Et j’ai un petit diplôme qui atteste de ces trois semaines de formation : un plus pour aider à convaincre un employeur de me recruter en alternance.

Comment expliquez-vous ces difficultés à trouver une entreprise d’accueil ?

Je soigne toujours ma présentation, ma coiffure, mon maquillage, et puis… je suis élégante ! Certes, je n’ai que trois semaines d’expérience mais puisque je cherche à faire un CAP, il est évident que je ne peux pas déjà maîtriser le métier d’esthéticienne. Je ne pense donc pas, et cela sans aucune prétention, que ma personnalité ou mon image soient la cause de ces rejets.
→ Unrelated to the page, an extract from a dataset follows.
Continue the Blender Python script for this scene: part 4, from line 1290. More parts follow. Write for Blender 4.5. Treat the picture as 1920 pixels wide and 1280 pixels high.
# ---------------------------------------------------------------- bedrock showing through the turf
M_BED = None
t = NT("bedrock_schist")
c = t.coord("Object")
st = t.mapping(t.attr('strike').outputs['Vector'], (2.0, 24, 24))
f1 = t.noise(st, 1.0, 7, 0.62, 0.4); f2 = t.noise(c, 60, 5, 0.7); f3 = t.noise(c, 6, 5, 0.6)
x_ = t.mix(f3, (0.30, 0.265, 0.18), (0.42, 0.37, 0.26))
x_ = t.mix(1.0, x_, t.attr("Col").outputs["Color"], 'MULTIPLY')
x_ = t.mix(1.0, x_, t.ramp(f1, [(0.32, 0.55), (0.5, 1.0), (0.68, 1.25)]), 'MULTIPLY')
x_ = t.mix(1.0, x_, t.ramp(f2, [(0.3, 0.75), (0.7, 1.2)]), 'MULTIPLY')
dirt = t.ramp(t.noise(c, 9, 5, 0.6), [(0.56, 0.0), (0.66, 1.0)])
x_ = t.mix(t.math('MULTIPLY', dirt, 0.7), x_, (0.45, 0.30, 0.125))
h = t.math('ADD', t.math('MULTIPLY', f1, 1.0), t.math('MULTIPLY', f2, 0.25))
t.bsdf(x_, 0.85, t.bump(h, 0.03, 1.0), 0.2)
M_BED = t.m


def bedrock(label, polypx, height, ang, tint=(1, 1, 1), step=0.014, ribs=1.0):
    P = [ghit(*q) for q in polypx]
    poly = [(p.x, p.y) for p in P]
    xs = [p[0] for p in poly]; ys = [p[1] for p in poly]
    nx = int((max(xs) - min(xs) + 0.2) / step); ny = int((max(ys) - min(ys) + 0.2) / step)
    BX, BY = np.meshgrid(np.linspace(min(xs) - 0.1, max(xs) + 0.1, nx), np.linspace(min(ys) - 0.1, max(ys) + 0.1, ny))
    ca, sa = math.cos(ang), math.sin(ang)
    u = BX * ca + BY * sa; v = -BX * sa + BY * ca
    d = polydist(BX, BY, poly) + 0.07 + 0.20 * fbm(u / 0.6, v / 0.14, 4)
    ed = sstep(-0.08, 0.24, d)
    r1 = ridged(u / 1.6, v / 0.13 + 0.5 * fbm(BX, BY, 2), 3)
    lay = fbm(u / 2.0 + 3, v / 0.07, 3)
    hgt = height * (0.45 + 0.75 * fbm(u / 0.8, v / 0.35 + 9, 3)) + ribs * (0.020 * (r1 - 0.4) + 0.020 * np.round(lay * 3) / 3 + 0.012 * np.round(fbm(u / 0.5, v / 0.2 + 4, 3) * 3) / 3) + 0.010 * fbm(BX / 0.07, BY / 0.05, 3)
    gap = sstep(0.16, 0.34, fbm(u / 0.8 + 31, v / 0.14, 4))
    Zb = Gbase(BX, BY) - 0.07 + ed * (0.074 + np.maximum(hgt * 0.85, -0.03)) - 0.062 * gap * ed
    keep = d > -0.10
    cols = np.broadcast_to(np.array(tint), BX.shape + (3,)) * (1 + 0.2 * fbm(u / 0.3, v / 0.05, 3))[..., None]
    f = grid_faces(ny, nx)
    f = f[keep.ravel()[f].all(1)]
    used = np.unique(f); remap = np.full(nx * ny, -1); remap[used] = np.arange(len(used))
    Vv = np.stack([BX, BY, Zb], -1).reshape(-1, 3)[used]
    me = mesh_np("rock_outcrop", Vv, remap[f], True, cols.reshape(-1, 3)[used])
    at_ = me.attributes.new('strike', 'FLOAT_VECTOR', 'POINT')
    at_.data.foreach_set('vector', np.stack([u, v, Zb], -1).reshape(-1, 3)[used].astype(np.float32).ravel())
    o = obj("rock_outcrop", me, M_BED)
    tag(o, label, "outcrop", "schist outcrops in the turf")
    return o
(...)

A bien y réfléchir, mon âge peut être un problème. Certains instituts m’ont, en effet, dit que « l’on ne prenait pas ceux qui ont 20 ans » : ils coûtent plus cher ! Sinon, les difficultés que je rencontre sont, à mon avis, liées au fait que les employeurs n’ont plus confiance.

Beaucoup de jeunes les ont déçus : soit parce qu’ils manquaient de rigueur, soit parce qu’ils leur volaient des crèmes, par exemple.

Et puis, bien sûr, il y a les contraintes économiques : beaucoup préfèrent signer un contrat en alternance avec des filles qui préparent un BP : elles ont plus d’expérience et sont donc moins longues à former que celles qui optent pour un CAP. D’autre  part, évidemment, tous les instituts de beauté ne recrutent pas : vous entendez souvent que l’équipe est au complet.

Même si les hommes aussi se font pouponnés aujourd’hui, l’esthétique est peut être un secteur bouché pour les CAP.

Dans quel état d’esprit vous trouvez-vous aujourd’hui?

J’ai un autre entretien tout à l’heure et je pars en vacances avec mes parents demain, mais à la campagne pour pouvoir sauter dans un train si on m’appelle pour me proposerun entretien. Mon objectif n’a pas changé : je veux apprendre le métier d’esthéticienne mais je suis parfois un peu découragée devant les difficultés que je rencontre. Je m’angoisse pas mal en pensant à la rentrée de septembre : sans entreprise d’accueil, je ne pourrai pas préparer mon CAP et je courrai le risque de perdre encore une année.

Mais… je vais y arriver : je suis une battante !

Avez-vous envisagé une porte de sortie au cas où vous n’ayez pas trouvé d’institut début septembre ?

Je compte réfléchir à cela pendant mes vacances. Si je ne trouve pas d’institut de beauté, j’aurai en tout cas vraiment essayé. Et je penserai  que ce domaine d’activité qui me convient pourtant tellement est sans doute bouché pour les CAP.

Je ne suis pas sûre qu’il soit raisonnable de reprendre les petits boulots tout en continuant à chercher un institut qui veuille bien m’accepter pour faire mon CAP l’année d’après. Il faudra peut-être que je change d’orientation. J’adore m’occuper des bébés et des enfants. Je serai très heureuse aussi de faire un métier qui me permette de m’occuper d’eux. Je pourrai préparer un CAP petite enfance, par exemple.